[BEGIN]
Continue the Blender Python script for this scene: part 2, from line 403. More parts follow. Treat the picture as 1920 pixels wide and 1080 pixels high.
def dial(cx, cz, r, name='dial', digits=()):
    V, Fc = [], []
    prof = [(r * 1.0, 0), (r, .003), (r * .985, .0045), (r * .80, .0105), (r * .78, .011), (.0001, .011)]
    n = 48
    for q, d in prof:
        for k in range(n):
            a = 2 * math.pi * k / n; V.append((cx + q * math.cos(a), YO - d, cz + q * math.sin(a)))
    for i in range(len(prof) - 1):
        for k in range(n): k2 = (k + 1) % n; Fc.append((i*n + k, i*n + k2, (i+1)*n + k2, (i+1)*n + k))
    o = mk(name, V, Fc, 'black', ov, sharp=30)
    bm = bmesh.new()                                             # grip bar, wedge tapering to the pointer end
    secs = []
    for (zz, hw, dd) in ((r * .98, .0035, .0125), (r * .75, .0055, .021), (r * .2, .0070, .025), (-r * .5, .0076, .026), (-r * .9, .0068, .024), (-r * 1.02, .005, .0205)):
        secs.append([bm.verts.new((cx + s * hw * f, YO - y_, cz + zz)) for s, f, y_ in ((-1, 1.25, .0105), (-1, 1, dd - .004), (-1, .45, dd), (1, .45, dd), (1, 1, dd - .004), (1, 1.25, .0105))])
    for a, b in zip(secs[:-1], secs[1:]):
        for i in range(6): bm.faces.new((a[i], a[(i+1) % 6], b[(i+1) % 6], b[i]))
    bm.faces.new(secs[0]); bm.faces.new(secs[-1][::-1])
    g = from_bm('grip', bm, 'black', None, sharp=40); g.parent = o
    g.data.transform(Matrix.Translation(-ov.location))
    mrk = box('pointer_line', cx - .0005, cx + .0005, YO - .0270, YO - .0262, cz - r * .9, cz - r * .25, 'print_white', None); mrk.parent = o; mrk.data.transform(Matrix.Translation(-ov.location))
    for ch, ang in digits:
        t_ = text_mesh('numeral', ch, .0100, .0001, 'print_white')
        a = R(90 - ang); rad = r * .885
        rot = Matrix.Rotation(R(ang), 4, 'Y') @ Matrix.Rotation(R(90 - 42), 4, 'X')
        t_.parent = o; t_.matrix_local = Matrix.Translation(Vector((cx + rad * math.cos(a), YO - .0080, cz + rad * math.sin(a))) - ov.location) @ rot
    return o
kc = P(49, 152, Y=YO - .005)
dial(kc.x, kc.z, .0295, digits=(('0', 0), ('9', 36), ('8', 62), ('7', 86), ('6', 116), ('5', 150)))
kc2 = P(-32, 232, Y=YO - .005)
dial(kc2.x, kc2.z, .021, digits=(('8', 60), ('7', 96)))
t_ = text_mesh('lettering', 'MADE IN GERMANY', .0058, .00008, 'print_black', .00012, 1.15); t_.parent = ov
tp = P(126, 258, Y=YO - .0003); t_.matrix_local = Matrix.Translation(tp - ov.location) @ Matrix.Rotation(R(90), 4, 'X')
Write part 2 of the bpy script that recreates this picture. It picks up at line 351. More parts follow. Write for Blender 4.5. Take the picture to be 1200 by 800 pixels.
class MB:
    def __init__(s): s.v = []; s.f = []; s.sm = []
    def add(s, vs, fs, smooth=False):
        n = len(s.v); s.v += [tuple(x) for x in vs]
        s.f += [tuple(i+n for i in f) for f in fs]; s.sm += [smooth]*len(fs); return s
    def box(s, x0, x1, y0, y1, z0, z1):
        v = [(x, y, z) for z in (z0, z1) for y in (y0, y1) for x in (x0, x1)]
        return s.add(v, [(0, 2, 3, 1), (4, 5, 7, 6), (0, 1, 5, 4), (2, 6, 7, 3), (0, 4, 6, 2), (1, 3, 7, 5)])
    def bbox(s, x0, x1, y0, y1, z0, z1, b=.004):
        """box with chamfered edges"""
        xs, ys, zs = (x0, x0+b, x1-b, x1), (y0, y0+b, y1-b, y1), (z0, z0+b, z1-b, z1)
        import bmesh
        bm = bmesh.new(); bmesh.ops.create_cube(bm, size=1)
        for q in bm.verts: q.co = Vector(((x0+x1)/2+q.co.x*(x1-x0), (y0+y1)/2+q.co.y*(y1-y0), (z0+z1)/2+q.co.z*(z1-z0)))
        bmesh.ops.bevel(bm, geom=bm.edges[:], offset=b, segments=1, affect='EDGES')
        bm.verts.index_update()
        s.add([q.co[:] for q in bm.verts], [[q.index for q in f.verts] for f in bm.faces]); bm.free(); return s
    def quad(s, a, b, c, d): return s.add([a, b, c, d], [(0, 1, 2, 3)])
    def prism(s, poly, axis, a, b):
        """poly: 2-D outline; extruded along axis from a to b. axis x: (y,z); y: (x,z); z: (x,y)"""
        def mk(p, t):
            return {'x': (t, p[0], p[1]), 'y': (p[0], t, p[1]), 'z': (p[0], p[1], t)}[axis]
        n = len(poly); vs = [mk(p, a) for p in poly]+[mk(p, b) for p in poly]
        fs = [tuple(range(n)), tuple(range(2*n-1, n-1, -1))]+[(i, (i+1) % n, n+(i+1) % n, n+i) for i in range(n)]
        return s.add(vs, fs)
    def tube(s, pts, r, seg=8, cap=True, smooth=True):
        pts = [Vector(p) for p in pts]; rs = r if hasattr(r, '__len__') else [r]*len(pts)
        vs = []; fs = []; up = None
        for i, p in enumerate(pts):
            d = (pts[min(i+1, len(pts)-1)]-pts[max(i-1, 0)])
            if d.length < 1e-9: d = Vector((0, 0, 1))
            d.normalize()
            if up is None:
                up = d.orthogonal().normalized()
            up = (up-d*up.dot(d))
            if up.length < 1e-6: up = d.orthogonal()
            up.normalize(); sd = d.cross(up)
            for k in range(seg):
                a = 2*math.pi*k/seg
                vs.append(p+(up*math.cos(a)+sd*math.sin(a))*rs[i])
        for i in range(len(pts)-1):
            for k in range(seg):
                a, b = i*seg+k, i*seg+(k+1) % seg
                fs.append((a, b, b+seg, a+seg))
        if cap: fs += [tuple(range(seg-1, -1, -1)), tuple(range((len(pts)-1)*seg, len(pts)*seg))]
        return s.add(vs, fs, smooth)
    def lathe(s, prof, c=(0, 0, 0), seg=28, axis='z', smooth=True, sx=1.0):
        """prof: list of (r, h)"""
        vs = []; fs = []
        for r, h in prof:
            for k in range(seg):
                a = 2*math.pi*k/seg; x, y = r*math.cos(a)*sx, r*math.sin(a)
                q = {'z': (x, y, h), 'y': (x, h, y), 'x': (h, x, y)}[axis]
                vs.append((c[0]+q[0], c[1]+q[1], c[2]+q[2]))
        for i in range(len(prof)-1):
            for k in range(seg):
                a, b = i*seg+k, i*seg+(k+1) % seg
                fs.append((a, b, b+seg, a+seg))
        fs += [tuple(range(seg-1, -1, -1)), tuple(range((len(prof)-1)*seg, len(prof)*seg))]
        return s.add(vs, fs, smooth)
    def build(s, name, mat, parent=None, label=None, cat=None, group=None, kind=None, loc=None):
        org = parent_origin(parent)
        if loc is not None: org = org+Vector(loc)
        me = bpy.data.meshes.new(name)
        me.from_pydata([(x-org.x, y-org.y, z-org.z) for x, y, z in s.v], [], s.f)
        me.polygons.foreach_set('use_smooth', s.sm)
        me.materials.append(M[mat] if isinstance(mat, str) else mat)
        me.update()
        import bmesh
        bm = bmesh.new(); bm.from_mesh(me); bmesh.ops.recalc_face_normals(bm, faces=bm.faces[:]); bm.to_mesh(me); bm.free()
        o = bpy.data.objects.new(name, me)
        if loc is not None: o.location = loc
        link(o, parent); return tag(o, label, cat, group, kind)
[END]
[BEGIN]
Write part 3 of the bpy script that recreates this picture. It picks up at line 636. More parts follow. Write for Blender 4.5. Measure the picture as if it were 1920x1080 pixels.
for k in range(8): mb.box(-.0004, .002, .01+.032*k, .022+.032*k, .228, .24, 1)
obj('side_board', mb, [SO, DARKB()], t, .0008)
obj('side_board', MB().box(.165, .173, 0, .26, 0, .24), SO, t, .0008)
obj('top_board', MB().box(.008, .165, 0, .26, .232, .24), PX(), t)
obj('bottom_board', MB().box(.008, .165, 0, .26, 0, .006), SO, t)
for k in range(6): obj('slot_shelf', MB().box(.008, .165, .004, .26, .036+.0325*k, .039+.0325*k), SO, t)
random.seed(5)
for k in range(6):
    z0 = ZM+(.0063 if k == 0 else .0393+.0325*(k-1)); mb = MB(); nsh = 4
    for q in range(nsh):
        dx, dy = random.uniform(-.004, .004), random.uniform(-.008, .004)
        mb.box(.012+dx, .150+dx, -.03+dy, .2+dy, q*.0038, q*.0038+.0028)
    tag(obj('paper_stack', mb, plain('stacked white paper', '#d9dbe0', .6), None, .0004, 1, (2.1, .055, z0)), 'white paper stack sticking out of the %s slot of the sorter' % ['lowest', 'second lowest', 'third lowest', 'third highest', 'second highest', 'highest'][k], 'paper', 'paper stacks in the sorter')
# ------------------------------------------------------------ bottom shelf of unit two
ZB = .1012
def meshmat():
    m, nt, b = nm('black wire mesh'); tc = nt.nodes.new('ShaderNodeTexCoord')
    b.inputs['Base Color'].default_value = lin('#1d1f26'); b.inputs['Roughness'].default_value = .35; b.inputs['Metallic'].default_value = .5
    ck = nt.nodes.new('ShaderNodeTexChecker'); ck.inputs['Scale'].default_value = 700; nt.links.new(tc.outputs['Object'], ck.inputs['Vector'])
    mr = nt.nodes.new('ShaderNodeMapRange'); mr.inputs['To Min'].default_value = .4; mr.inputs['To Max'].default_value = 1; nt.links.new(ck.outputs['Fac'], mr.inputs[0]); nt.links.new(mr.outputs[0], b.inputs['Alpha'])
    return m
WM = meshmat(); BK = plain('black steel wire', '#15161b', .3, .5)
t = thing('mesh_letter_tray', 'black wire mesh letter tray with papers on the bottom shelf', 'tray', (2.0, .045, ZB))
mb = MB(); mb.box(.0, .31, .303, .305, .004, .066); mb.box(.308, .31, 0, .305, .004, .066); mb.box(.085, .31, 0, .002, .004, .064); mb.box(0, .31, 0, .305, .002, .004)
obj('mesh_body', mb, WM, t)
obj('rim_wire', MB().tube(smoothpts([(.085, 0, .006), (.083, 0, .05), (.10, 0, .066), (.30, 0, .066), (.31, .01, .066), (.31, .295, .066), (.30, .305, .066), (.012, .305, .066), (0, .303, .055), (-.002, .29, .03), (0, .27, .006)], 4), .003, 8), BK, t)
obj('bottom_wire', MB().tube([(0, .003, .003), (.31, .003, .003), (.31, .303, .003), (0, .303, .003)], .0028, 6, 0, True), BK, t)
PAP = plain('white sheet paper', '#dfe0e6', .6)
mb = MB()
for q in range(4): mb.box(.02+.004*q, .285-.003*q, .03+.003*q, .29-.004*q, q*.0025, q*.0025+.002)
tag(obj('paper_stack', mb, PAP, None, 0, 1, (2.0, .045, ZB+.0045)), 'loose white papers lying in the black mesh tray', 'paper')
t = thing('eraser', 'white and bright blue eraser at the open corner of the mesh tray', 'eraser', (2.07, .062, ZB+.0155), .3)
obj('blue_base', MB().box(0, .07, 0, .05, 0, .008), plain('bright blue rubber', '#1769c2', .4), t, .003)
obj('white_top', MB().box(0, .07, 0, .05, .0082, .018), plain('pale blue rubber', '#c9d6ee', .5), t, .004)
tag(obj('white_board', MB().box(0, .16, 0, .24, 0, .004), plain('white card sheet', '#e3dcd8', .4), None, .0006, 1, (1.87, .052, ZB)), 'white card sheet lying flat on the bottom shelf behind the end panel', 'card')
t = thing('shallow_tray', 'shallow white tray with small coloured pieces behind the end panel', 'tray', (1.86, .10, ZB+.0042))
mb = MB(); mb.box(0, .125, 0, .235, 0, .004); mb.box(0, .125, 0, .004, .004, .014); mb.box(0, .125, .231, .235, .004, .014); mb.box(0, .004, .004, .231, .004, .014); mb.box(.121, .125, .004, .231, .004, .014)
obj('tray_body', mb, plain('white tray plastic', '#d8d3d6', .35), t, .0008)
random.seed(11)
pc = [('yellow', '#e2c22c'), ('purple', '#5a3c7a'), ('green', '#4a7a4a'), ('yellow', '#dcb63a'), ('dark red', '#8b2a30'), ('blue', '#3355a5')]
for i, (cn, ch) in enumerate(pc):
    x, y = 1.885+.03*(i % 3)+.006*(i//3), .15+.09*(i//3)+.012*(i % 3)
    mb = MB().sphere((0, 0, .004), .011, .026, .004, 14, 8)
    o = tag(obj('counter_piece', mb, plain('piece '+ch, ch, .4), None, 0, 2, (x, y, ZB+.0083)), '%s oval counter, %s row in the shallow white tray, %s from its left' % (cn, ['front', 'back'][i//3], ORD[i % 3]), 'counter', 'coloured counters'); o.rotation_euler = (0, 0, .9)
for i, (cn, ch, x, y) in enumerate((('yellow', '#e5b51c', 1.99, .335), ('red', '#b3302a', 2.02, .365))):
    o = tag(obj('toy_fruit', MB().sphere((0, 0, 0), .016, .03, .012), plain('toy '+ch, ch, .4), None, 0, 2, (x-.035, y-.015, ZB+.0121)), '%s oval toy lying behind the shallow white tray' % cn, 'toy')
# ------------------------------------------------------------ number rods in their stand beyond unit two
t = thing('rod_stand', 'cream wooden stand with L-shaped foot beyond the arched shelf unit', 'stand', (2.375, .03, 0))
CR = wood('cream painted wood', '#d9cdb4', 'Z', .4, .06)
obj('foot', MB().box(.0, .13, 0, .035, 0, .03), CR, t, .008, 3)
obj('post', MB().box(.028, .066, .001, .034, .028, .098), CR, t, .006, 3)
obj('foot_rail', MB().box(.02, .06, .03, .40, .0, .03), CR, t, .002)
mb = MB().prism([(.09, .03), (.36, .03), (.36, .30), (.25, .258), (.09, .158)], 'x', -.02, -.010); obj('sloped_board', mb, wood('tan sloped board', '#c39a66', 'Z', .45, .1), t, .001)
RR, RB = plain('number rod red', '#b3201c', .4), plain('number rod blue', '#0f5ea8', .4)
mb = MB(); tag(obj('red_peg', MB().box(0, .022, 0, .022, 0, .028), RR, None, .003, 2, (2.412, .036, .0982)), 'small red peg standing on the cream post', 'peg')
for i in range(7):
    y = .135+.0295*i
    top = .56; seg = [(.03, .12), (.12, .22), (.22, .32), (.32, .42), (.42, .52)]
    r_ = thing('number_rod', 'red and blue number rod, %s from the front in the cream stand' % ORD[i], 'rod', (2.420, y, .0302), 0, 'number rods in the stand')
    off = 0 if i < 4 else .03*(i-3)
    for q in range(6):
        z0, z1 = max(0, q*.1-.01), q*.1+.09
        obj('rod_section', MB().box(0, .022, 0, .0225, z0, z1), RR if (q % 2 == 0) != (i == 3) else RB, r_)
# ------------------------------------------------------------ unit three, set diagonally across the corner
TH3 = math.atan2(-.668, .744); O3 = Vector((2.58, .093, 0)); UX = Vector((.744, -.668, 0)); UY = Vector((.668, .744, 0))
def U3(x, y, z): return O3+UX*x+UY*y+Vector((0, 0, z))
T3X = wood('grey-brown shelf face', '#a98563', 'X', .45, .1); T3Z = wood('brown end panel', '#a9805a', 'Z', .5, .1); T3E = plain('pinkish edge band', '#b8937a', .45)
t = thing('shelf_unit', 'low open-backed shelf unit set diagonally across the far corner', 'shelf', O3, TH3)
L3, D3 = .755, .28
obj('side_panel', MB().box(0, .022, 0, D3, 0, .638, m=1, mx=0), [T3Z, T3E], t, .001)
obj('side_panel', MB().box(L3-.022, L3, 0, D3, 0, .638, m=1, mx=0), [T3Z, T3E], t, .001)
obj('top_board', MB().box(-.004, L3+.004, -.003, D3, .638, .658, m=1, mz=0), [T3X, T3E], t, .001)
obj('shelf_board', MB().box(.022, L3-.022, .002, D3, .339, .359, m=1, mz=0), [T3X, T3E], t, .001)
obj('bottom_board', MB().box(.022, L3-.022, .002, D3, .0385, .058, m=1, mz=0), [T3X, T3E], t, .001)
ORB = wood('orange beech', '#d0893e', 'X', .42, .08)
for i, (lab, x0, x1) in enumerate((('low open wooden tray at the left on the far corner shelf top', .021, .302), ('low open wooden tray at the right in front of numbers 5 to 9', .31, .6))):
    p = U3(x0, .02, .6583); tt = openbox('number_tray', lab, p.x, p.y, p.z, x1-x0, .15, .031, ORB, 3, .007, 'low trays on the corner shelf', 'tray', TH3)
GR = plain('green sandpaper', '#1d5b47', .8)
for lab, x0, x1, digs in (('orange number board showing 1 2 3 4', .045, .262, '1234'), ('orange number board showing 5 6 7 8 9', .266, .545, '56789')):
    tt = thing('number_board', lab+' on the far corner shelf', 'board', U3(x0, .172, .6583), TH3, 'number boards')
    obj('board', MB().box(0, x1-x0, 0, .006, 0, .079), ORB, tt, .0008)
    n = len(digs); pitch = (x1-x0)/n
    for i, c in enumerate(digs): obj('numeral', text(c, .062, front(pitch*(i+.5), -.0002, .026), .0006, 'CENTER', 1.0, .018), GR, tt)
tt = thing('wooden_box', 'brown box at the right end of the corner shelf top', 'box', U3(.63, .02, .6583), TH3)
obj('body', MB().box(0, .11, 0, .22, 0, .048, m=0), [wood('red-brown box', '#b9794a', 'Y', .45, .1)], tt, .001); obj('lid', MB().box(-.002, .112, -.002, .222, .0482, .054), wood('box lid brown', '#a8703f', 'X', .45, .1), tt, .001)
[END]
* **SET EXERCISE**
Search the lines for "picks". Copy each line that has it.

* **SOLUTION**
Write part 2 of the bpy script that recreates this picture. It picks up at line 351. More parts follow. Write for Blender 4.5. Take the picture to be 1200 by 800 pixels.
Write part 3 of the bpy script that recreates this picture. It picks up at line 636. More parts follow. Write for Blender 4.5. Measure the picture as if it were 1920x1080 pixels.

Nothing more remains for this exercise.